■ EXERCISE REQUIREMENTS: Return all of the lines below exactly as they are.

■ DATASET CONTENT:
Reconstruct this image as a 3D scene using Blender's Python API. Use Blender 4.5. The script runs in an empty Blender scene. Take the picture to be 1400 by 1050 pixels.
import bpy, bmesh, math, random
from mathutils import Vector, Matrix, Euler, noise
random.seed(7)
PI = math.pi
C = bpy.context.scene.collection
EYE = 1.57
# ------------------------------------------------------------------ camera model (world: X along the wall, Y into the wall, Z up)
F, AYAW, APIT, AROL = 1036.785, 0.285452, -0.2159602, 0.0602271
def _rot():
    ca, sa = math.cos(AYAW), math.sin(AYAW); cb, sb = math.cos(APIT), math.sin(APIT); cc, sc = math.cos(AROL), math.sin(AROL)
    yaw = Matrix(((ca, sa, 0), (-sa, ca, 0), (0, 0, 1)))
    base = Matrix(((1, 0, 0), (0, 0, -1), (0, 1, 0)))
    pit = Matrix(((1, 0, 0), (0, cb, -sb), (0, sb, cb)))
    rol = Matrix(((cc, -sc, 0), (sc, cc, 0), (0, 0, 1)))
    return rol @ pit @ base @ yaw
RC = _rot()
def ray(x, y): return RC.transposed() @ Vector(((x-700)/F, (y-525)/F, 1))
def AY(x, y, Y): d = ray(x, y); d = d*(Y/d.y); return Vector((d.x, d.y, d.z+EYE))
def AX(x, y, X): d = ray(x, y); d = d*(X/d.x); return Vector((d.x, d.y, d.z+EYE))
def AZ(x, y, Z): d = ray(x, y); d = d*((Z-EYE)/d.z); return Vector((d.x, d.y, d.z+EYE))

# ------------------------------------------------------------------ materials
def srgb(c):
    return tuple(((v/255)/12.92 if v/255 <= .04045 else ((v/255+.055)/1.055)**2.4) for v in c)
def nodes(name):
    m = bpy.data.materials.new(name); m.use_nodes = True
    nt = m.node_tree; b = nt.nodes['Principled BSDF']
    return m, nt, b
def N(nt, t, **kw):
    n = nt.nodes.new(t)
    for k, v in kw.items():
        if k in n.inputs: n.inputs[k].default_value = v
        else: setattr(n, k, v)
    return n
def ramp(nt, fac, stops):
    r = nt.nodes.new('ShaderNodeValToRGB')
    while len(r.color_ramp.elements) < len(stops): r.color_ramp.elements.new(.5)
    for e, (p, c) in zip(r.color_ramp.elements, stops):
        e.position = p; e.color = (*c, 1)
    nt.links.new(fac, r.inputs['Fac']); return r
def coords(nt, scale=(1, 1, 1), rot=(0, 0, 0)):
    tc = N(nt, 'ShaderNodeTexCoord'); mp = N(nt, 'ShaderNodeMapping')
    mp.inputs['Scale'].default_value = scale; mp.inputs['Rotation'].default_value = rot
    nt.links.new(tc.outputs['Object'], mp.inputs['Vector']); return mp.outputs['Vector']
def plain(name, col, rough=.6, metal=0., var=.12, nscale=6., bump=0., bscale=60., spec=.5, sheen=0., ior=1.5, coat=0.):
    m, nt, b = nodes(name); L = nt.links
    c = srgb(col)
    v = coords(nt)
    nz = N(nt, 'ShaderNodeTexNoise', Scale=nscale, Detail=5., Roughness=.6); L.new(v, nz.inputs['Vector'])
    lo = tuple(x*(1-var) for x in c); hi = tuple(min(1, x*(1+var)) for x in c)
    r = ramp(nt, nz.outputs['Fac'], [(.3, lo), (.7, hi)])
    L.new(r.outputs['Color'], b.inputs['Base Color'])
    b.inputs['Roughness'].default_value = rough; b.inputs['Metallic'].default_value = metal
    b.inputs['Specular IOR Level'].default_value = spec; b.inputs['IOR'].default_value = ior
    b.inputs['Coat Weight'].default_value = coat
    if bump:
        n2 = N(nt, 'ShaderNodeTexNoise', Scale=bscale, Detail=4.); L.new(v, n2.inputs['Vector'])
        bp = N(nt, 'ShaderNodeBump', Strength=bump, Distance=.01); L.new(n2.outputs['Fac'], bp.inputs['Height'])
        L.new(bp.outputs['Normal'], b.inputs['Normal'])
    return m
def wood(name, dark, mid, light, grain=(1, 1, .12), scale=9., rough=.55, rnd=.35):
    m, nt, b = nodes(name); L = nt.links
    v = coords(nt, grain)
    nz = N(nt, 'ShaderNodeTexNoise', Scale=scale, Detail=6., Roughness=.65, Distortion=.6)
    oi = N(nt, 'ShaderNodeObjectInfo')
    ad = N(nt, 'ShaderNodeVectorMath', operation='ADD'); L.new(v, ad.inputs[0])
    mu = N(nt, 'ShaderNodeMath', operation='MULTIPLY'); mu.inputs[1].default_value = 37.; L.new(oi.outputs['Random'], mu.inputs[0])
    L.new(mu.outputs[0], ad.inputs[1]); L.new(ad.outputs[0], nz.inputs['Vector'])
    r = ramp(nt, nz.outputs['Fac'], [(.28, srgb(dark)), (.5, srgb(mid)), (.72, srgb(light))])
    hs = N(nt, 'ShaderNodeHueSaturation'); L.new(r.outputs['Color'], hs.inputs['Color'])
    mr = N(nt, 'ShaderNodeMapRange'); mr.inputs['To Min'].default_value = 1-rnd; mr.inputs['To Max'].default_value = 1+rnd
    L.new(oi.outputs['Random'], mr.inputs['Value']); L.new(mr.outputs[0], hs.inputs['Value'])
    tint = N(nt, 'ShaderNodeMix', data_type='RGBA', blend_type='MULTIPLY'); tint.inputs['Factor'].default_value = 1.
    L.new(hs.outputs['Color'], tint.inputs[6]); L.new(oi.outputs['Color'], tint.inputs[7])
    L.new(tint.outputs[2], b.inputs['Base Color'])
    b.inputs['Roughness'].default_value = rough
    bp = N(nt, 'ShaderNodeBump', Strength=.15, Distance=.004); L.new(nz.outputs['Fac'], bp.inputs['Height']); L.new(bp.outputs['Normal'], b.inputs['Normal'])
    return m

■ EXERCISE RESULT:
Reconstruct this image as a 3D scene using Blender's Python API. Use Blender 4.5. The script runs in an empty Blender scene. Take the picture to be 1400 by 1050 pixels.
import bpy, bmesh, math, random
from mathutils import Vector, Matrix, Euler, noise
random.seed(7)
PI = math.pi
C = bpy.context.scene.collection
EYE = 1.57
# ------------------------------------------------------------------ camera model (world: X along the wall, Y into the wall, Z up)
F, AYAW, APIT, AROL = 1036.785, 0.285452, -0.2159602, 0.0602271
def _rot():
    ca, sa = math.cos(AYAW), math.sin(AYAW); cb, sb = math.cos(APIT), math.sin(APIT); cc, sc = math.cos(AROL), math.sin(AROL)
    yaw = Matrix(((ca, sa, 0), (-sa, ca, 0), (0, 0, 1)))
    base = Matrix(((1, 0, 0), (0, 0, -1), (0, 1, 0)))
    pit = Matrix(((1, 0, 0), (0, cb, -sb), (0, sb, cb)))
    rol = Matrix(((cc, -sc, 0), (sc, cc, 0), (0, 0, 1)))
    return rol @ pit @ base @ yaw
RC = _rot()
def ray(x, y): return RC.transposed() @ Vector(((x-700)/F, (y-525)/F, 1))
def AY(x, y, Y): d = ray(x, y); d = d*(Y/d.y); return Vector((d.x, d.y, d.z+EYE))
def AX(x, y, X): d = ray(x, y); d = d*(X/d.x); return Vector((d.x, d.y, d.z+EYE))
def AZ(x, y, Z): d = ray(x, y); d = d*((Z-EYE)/d.z); return Vector((d.x, d.y, d.z+EYE))

# ------------------------------------------------------------------ materials
def srgb(c):
    return tuple(((v/255)/12.92 if v/255 <= .04045 else ((v/255+.055)/1.055)**2.4) for v in c)
def nodes(name):
    m = bpy.data.materials.new(name); m.use_nodes = True
    nt = m.node_tree; b = nt.nodes['Principled BSDF']
    return m, nt, b
def N(nt, t, **kw):
    n = nt.nodes.new(t)
    for k, v in kw.items():
        if k in n.inputs: n.inputs[k].default_value = v
        else: setattr(n, k, v)
    return n
def ramp(nt, fac, stops):
    r = nt.nodes.new('ShaderNodeValToRGB')
    while len(r.color_ramp.elements) < len(stops): r.color_ramp.elements.new(.5)
    for e, (p, c) in zip(r.color_ramp.elements, stops):
        e.position = p; e.color = (*c, 1)
    nt.links.new(fac, r.inputs['Fac']); return r
def coords(nt, scale=(1, 1, 1), rot=(0, 0, 0)):
    tc = N(nt, 'ShaderNodeTexCoord'); mp = N(nt, 'ShaderNodeMapping')
    mp.inputs['Scale'].default_value = scale; mp.inputs['Rotation'].default_value = rot
    nt.links.new(tc.outputs['Object'], mp.inputs['Vector']); return mp.outputs['Vector']
def plain(name, col, rough=.6, metal=0., var=.12, nscale=6., bump=0., bscale=60., spec=.5, sheen=0., ior=1.5, coat=0.):
    m, nt, b = nodes(name); L = nt.links
    c = srgb(col)
    v = coords(nt)
    nz = N(nt, 'ShaderNodeTexNoise', Scale=nscale, Detail=5., Roughness=.6); L.new(v, nz.inputs['Vector'])
    lo = tuple(x*(1-var) for x in c); hi = tuple(min(1, x*(1+var)) for x in c)
    r = ramp(nt, nz.outputs['Fac'], [(.3, lo), (.7, hi)])
    L.new(r.outputs['Color'], b.inputs['Base Color'])
    b.inputs['Roughness'].default_value = rough; b.inputs['Metallic'].default_value = metal
    b.inputs['Specular IOR Level'].default_value = spec; b.inputs['IOR'].default_value = ior
    b.inputs['Coat Weight'].default_value = coat
    if bump:
        n2 = N(nt, 'ShaderNodeTexNoise', Scale=bscale, Detail=4.); L.new(v, n2.inputs['Vector'])
        bp = N(nt, 'ShaderNodeBump', Strength=bump, Distance=.01); L.new(n2.outputs['Fac'], bp.inputs['Height'])
        L.new(bp.outputs['Normal'], b.inputs['Normal'])
    return m
def wood(name, dark, mid, light, grain=(1, 1, .12), scale=9., rough=.55, rnd=.35):
    m, nt, b = nodes(name); L = nt.links
    v = coords(nt, grain)
    nz = N(nt, 'ShaderNodeTexNoise', Scale=scale, Detail=6., Roughness=.65, Distortion=.6)
    oi = N(nt, 'ShaderNodeObjectInfo')
    ad = N(nt, 'ShaderNodeVectorMath', operation='ADD'); L.new(v, ad.inputs[0])
    mu = N(nt, 'ShaderNodeMath', operation='MULTIPLY'); mu.inputs[1].default_value = 37.; L.new(oi.outputs['Random'], mu.inputs[0])
    L.new(mu.outputs[0], ad.inputs[1]); L.new(ad.outputs[0], nz.inputs['Vector'])
    r = ramp(nt, nz.outputs['Fac'], [(.28, srgb(dark)), (.5, srgb(mid)), (.72, srgb(light))])
    hs = N(nt, 'ShaderNodeHueSaturation'); L.new(r.outputs['Color'], hs.inputs['Color'])
    mr = N(nt, 'ShaderNodeMapRange'); mr.inputs['To Min'].default_value = 1-rnd; mr.inputs['To Max'].default_value = 1+rnd
    L.new(oi.outputs['Random'], mr.inputs['Value']); L.new(mr.outputs[0], hs.inputs['Value'])
    tint = N(nt, 'ShaderNodeMix', data_type='RGBA', blend_type='MULTIPLY'); tint.inputs['Factor'].default_value = 1.
    L.new(hs.outputs['Color'], tint.inputs[6]); L.new(oi.outputs['Color'], tint.inputs[7])
    L.new(tint.outputs[2], b.inputs['Base Color'])
    b.inputs['Roughness'].default_value = rough
    bp = N(nt, 'ShaderNodeBump', Strength=.15, Distance=.004); L.new(nz.outputs['Fac'], bp.inputs['Height']); L.new(bp.outputs['Normal'], b.inputs['Normal'])
    return m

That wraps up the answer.